## [WORK INSTRUCTIONS]
Repeat the full listing below verbatim and keep the images out.

## [DATA SEGMENT]
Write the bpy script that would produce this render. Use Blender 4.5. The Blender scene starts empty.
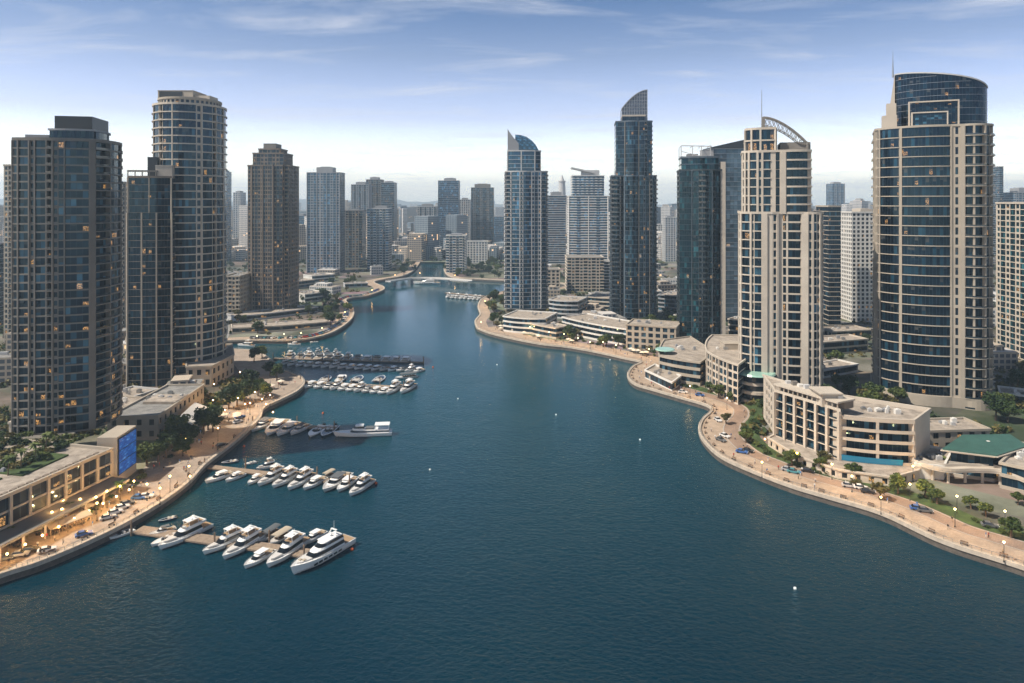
import bpy, bmesh, math, random
from mathutils import Vector, Matrix, noise
from mathutils.geometry import tessellate_polygon
R = math.radians
random.seed(7)
D = bpy.data
scene = bpy.context.scene
COL = scene.collection

# ------------------------------------------------------------------ camera, sky, sun, exposure
F, HY, CH, GZ = 700.0, 200.0, 100.0, 2.5          # focal length in px, horizon row, camera height, ground height
cam = D.objects.new('camera', D.cameras.new('camera')); COL.objects.link(cam)
cam.location = (0, 0, CH); cam.rotation_euler = (R(90), 0, 0)
cam.data.sensor_width = 36; cam.data.lens = 36*F/1024
cam.data.shift_y = (HY-341.5)/1024
cam.data.clip_start = 1; cam.data.clip_end = 40000
scene.camera = cam
SUN_EL, SUN_AZ = 52.0, 252.0                      # azimuth clockwise from +Y: the sun stands to the left and a little behind
sun = D.objects.new('sun', D.lights.new('sun', 'SUN')); COL.objects.link(sun)
sun.data.energy = 5.0; sun.data.angle = R(0.6); sun.data.color = (1.0, 0.90, 0.765)
sd = Vector((math.sin(R(SUN_AZ))*math.cos(R(SUN_EL)), math.cos(R(SUN_AZ))*math.cos(R(SUN_EL)), math.sin(R(SUN_EL))))
sun.rotation_euler = sd.to_track_quat('Z', 'Y').to_euler()
world = D.worlds.new('World'); scene.world = world; world.use_nodes = True
nt = world.node_tree; nt.nodes.clear()
def N(nt, typ, **kw):
    n = nt.nodes.new(typ)
    for k, v in kw.items():
        if k.startswith('i_'):
            key = k[2:]; key = int(key) if key.isdigit() else key.replace('_', ' ')
            n.inputs[key].default_value = v
        else: setattr(n, k, v)
    return n
def L(nt, a, b): nt.links.new(a, b)
def math_n(nt, op, a, b=None, clamp=False):
    n = nt.nodes.new('ShaderNodeMath'); n.operation = op; n.use_clamp = clamp
    for k, v in enumerate((a, b)):
        if v is None: continue
        if isinstance(v, (int, float)): n.inputs[k].default_value = v
        else: nt.links.new(v, n.inputs[k])
    return n.outputs[0]
def mix_c(nt, fac, a, b, mode='MIX'):
    n = nt.nodes.new('ShaderNodeMix'); n.data_type = 'RGBA'; n.blend_type = mode
    for k, v in ((0, fac), (6, a), (7, b)):
        if isinstance(v, (int, float)): n.inputs[k].default_value = v
        elif isinstance(v, tuple): n.inputs[k].default_value = (*v[:3], 1)
        else: nt.links.new(v, n.inputs[k])
    return n.outputs[2]
def ramp(nt, src, stops):
    n = nt.nodes.new('ShaderNodeValToRGB'); cr = n.color_ramp
    while len(cr.elements) < len(stops): cr.elements.new(0.5)
    for e, (p, c) in zip(cr.elements, stops):
        e.position = p; e.color = (*c, 1) if isinstance(c, tuple) else (c, c, c, 1)
    nt.links.new(src, n.inputs[0]); return n.outputs[0]
sky = N(nt, 'ShaderNodeTexSky', sky_type='NISHITA', sun_disc=False, sun_elevation=R(SUN_EL), sun_rotation=R(SUN_AZ),
        altitude=0, air_density=1.3, dust_density=1.2, ozone_density=2.5)
tc = N(nt, 'ShaderNodeTexCoord'); sx = N(nt, 'ShaderNodeSeparateXYZ'); L(nt, tc.outputs['Generated'], sx.inputs[0])
zc = math_n(nt, 'ADD', math_n(nt, 'MAXIMUM', sx.outputs[2], 0.0), 0.06)
cx = N(nt, 'ShaderNodeCombineXYZ'); L(nt, math_n(nt, 'DIVIDE', sx.outputs[0], zc), cx.inputs[0]); L(nt, math_n(nt, 'DIVIDE', sx.outputs[1], zc), cx.inputs[1])
mp = N(nt, 'ShaderNodeMapping'); mp.inputs['Scale'].default_value = (0.9, 2.0, 1); mp.inputs['Rotation'].default_value = (0, 0, R(-8)); mp.inputs['Location'].default_value = (3.1, 1.7, 0)
L(nt, cx.outputs[0], mp.inputs[0])
cn = N(nt, 'ShaderNodeTexNoise', i_Scale=1.0, i_Detail=9.0, i_Roughness=0.62, i_Distortion=0.5); L(nt, mp.outputs[0], cn.inputs['Vector'])
cl = ramp(nt, cn.outputs['Fac'], [(0.49, 0.0), (0.60, 0.28), (0.74, 0.95)])
tint = ramp(nt, sx.outputs[2], [(0.0, (2.3, 2.2, 2.45)), (0.05, (1.36, 1.27, 1.42)), (0.114, (.70, .62, .79)), (0.20, (.40, .38, .47)), (0.28, (.18, .24, .34)), (0.40, (.05, .11, .18)), (0.65, (.012, .045, .08))])
skyc = mix_c(nt, 1.0, mix_c(nt, 1.0, sky.outputs[0], (1.9, 1.9, 1.9), 'MULTIPLY'), tint, 'MULTIPLY')
skyc = mix_c(nt, math_n(nt, 'MULTIPLY', cl, 0.75), skyc, (5.6, 5.7, 6.2))
bg = N(nt, 'ShaderNodeBackground', i_Strength=0.115); L(nt, skyc, bg.inputs[0])
L(nt, bg.outputs[0], N(nt, 'ShaderNodeOutputWorld').inputs[0])
scene.view_settings.view_transform = 'Standard'; scene.view_settings.look = 'None'
scene.view_settings.gamma = 1; scene.view_settings.use_curve_mapping = False
scene.view_settings.exposure = 0.40
scene.cycles.use_denoising = True; scene.cycles.denoiser = 'OPENIMAGEDENOISE'
scene.cycles.use_adaptive_sampling = True; scene.cycles.adaptive_threshold = 0.02
scene.cycles.max_bounces = 6; scene.cycles.diffuse_bounces = 2; scene.cycles.glossy_bounces = 3
scene.cycles.volume_bounces = 3; scene.cycles.transmission_bounces = 2; scene.cycles.sample_clamp_indirect = 6; scene.cycles.sample_clamp_direct = 8
scene.cycles.caustics_reflective = False; scene.cycles.caustics_refractive = False

# ------------------------------------------------------------------ materials
def mat(name, col, rough=0.7, metal=0.0, noise_s=None, amt=0.15, emit=None, strength=0, spec=None, coat=0):
    m = D.materials.new(name); m.use_nodes = True; t = m.node_tree; b = t.nodes['Principled BSDF']
    b.inputs['Base Color'].default_value = (*col, 1); b.inputs['Roughness'].default_value = rough; b.inputs['Metallic'].default_value = metal
    if spec is not None: b.inputs['Specular IOR Level'].default_value = spec
    if coat: b.inputs['Coat Weight'].default_value = coat
    if noise_s:
        g = N(t, 'ShaderNodeNewGeometry'); n = N(t, 'ShaderNodeTexNoise', i_Scale=noise_s, i_Detail=6.0, i_Roughness=0.65)
        L(t, g.outputs['Position'], n.inputs['Vector'])
        c = ramp(t, n.outputs['Fac'], [(0.25, tuple(x*(1-amt*1.6) for x in col)), (0.75, tuple(min(x*(1+amt), 1) for x in col))])
        L(t, c, b.inputs['Base Color'])
    if emit: b.inputs['Emission Color'].default_value = (*emit, 1); b.inputs['Emission Strength'].default_value = strength
    return m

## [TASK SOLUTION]
Write the bpy script that would produce this render. Use Blender 4.5. The Blender scene starts empty.
import bpy, bmesh, math, random
from mathutils import Vector, Matrix, noise
from mathutils.geometry import tessellate_polygon
R = math.radians
random.seed(7)
D = bpy.data
scene = bpy.context.scene
COL = scene.collection

# ------------------------------------------------------------------ camera, sky, sun, exposure
F, HY, CH, GZ = 700.0, 200.0, 100.0, 2.5          # focal length in px, horizon row, camera height, ground height
cam = D.objects.new('camera', D.cameras.new('camera')); COL.objects.link(cam)
cam.location = (0, 0, CH); cam.rotation_euler = (R(90), 0, 0)
cam.data.sensor_width = 36; cam.data.lens = 36*F/1024
cam.data.shift_y = (HY-341.5)/1024
cam.data.clip_start = 1; cam.data.clip_end = 40000
scene.camera = cam
SUN_EL, SUN_AZ = 52.0, 252.0                      # azimuth clockwise from +Y: the sun stands to the left and a little behind
sun = D.objects.new('sun', D.lights.new('sun', 'SUN')); COL.objects.link(sun)
sun.data.energy = 5.0; sun.data.angle = R(0.6); sun.data.color = (1.0, 0.90, 0.765)
sd = Vector((math.sin(R(SUN_AZ))*math.cos(R(SUN_EL)), math.cos(R(SUN_AZ))*math.cos(R(SUN_EL)), math.sin(R(SUN_EL))))
sun.rotation_euler = sd.to_track_quat('Z', 'Y').to_euler()
world = D.worlds.new('World'); scene.world = world; world.use_nodes = True
nt = world.node_tree; nt.nodes.clear()
def N(nt, typ, **kw):
    n = nt.nodes.new(typ)
    for k, v in kw.items():
        if k.startswith('i_'):
            key = k[2:]; key = int(key) if key.isdigit() else key.replace('_', ' ')
            n.inputs[key].default_value = v
        else: setattr(n, k, v)
    return n
def L(nt, a, b): nt.links.new(a, b)
def math_n(nt, op, a, b=None, clamp=False):
    n = nt.nodes.new('ShaderNodeMath'); n.operation = op; n.use_clamp = clamp
    for k, v in enumerate((a, b)):
        if v is None: continue
        if isinstance(v, (int, float)): n.inputs[k].default_value = v
        else: nt.links.new(v, n.inputs[k])
    return n.outputs[0]
def mix_c(nt, fac, a, b, mode='MIX'):
    n = nt.nodes.new('ShaderNodeMix'); n.data_type = 'RGBA'; n.blend_type = mode
    for k, v in ((0, fac), (6, a), (7, b)):
        if isinstance(v, (int, float)): n.inputs[k].default_value = v
        elif isinstance(v, tuple): n.inputs[k].default_value = (*v[:3], 1)
        else: nt.links.new(v, n.inputs[k])
    return n.outputs[2]
def ramp(nt, src, stops):
    n = nt.nodes.new('ShaderNodeValToRGB'); cr = n.color_ramp
    while len(cr.elements) < len(stops): cr.elements.new(0.5)
    for e, (p, c) in zip(cr.elements, stops):
        e.position = p; e.color = (*c, 1) if isinstance(c, tuple) else (c, c, c, 1)
    nt.links.new(src, n.inputs[0]); return n.outputs[0]
sky = N(nt, 'ShaderNodeTexSky', sky_type='NISHITA', sun_disc=False, sun_elevation=R(SUN_EL), sun_rotation=R(SUN_AZ),
        altitude=0, air_density=1.3, dust_density=1.2, ozone_density=2.5)
tc = N(nt, 'ShaderNodeTexCoord'); sx = N(nt, 'ShaderNodeSeparateXYZ'); L(nt, tc.outputs['Generated'], sx.inputs[0])
zc = math_n(nt, 'ADD', math_n(nt, 'MAXIMUM', sx.outputs[2], 0.0), 0.06)
cx = N(nt, 'ShaderNodeCombineXYZ'); L(nt, math_n(nt, 'DIVIDE', sx.outputs[0], zc), cx.inputs[0]); L(nt, math_n(nt, 'DIVIDE', sx.outputs[1], zc), cx.inputs[1])
mp = N(nt, 'ShaderNodeMapping'); mp.inputs['Scale'].default_value = (0.9, 2.0, 1); mp.inputs['Rotation'].default_value = (0, 0, R(-8)); mp.inputs['Location'].default_value = (3.1, 1.7, 0)
L(nt, cx.outputs[0], mp.inputs[0])
cn = N(nt, 'ShaderNodeTexNoise', i_Scale=1.0, i_Detail=9.0, i_Roughness=0.62, i_Distortion=0.5); L(nt, mp.outputs[0], cn.inputs['Vector'])
cl = ramp(nt, cn.outputs['Fac'], [(0.49, 0.0), (0.60, 0.28), (0.74, 0.95)])
tint = ramp(nt, sx.outputs[2], [(0.0, (2.3, 2.2, 2.45)), (0.05, (1.36, 1.27, 1.42)), (0.114, (.70, .62, .79)), (0.20, (.40, .38, .47)), (0.28, (.18, .24, .34)), (0.40, (.05, .11, .18)), (0.65, (.012, .045, .08))])
skyc = mix_c(nt, 1.0, mix_c(nt, 1.0, sky.outputs[0], (1.9, 1.9, 1.9), 'MULTIPLY'), tint, 'MULTIPLY')
skyc = mix_c(nt, math_n(nt, 'MULTIPLY', cl, 0.75), skyc, (5.6, 5.7, 6.2))
bg = N(nt, 'ShaderNodeBackground', i_Strength=0.115); L(nt, skyc, bg.inputs[0])
L(nt, bg.outputs[0], N(nt, 'ShaderNodeOutputWorld').inputs[0])
scene.view_settings.view_transform = 'Standard'; scene.view_settings.look = 'None'
scene.view_settings.gamma = 1; scene.view_settings.use_curve_mapping = False
scene.view_settings.exposure = 0.40
scene.cycles.use_denoising = True; scene.cycles.denoiser = 'OPENIMAGEDENOISE'
scene.cycles.use_adaptive_sampling = True; scene.cycles.adaptive_threshold = 0.02
scene.cycles.max_bounces = 6; scene.cycles.diffuse_bounces = 2; scene.cycles.glossy_bounces = 3
scene.cycles.volume_bounces = 3; scene.cycles.transmission_bounces = 2; scene.cycles.sample_clamp_indirect = 6; scene.cycles.sample_clamp_direct = 8
scene.cycles.caustics_reflective = False; scene.cycles.caustics_refractive = False

# ------------------------------------------------------------------ materials
def mat(name, col, rough=0.7, metal=0.0, noise_s=None, amt=0.15, emit=None, strength=0, spec=None, coat=0):
    m = D.materials.new(name); m.use_nodes = True; t = m.node_tree; b = t.nodes['Principled BSDF']
    b.inputs['Base Color'].default_value = (*col, 1); b.inputs['Roughness'].default_value = rough; b.inputs['Metallic'].default_value = metal
    if spec is not None: b.inputs['Specular IOR Level'].default_value = spec
    if coat: b.inputs['Coat Weight'].default_value = coat
    if noise_s:
        g = N(t, 'ShaderNodeNewGeometry'); n = N(t, 'ShaderNodeTexNoise', i_Scale=noise_s, i_Detail=6.0, i_Roughness=0.65)
        L(t, g.outputs['Position'], n.inputs['Vector'])
        c = ramp(t, n.outputs['Fac'], [(0.25, tuple(x*(1-amt*1.6) for x in col)), (0.75, tuple(min(x*(1+amt), 1) for x in col))])
        L(t, c, b.inputs['Base Color'])
    if emit: b.inputs['Emission Color'].default_value = (*emit, 1); b.inputs['Emission Strength'].default_value = strength
    return m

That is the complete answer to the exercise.